Society is really in need not of intelligence but of efficient workers, slaves. It is afraid of intelligent people because intelligent people are bound to be rebellious, are bound to be disobedient. They cannot be easily manipulated and they cannot be reduced to things. They would rather die than be enslaved. They would like to live their life according to their light because they have a light.

Hence the whole effort of the vested interest is to put your light out so you have to depend on some foolish politician or the priest or the professor.

Lenie also has another meaning: light. But they are just the same; intelligence, brilliance and light are not different things. The intelligent person has a flame inside him. He is full of light, so full that you can even see a certain aura surrounding him. And whatsoever he says and does has a grace and a beauty about it.

And he encounters the unknown and even the unknowable with tremendous courage, with great calm, with absolute trust, because he knows there is light in him and that is enough to guide him in every kind of situation.

Knowledge can give you expertise in a particular direction; meditation simply makes you intelligent. You can use it in any direction, in any dimension; it includes all, it is not exclusive, it is inclusive. And that gives totality to a person.

This is what is called wisdom in the scriptures. A wise man may not be so knowledgeable but he is always

Whatsoever he does has the imprint of intelligence in it It is immaterial what he is doing, but one thing is absolutely certain, that there will be intelligence in it.

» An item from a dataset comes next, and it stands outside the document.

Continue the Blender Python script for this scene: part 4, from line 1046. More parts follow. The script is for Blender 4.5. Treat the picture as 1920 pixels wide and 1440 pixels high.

My effort here is to give you as much sharpening as possible so your consciousness becomes like a sharp sword. And when that sharp sword is in your hands you can cut all the problems from their very roots in a single blow. That brings revolution in life, that transforms you and your vision. It gives you a totally new world because now you have a totally new consciousness.

[The logical or the lyrical -- man can choose either as his orientation in life. Osho outlined the difference.]

If one lives a prose-life then one lives in a very mundane and worldly way. Then one can succeed in having much money, power, prestige but inside one will remain empty and miserable and insane. One will only vegetate -- there will be no dance in life.

And you can see it: millions of people are living a prose-style of life simply for one reason, that all the others are living in the same way. It is easier to be part of the collective. To choose a poetic style means you are trying to be an individual, you will be living your life in your own way. And a life lived in one's own way is dangerous, it is insecure. For many reasons the masses will condemn it, because. poetry is not going to bring you power, money, prestige; it cannot fulfil any kind of ambition. But it will give you tremendous joy, it will make you radiant; you will start opening like a lotus, you will become a flower. You will enjoy life to the fullest, but it will be a life of interiority, of inwardness, of love, of music, of dance -- things which are not valued by the world.

The world values diamonds, the world values presidents, the world values Adolf Hitlers -- all kinds of maniacs. The world is not interested in poets, in - painters, in musicians, in dancers, in meditators. The world has all kinds of condemnatory names for these people. They seem to the worldly, vagabonds, hobos, useless, good for nothing.

One has to accept all this condemnation. If one wants to live a life of beauty and bliss one has to be ready to accept all these condemnations. One should not care at all. It does not matter what people think about you, what really matters is what is your own inner experience.

My sannyasins have to live like poets, poets of life -- non-ambitious, utterly egoless, non-political, non-worldly, but always in a kind of celebration that goes on. The sannyasin has to live his life as celebration and he has to die his death as celebration.

The day you have fulfilled these two conditions you have done the greatest miracle in the world.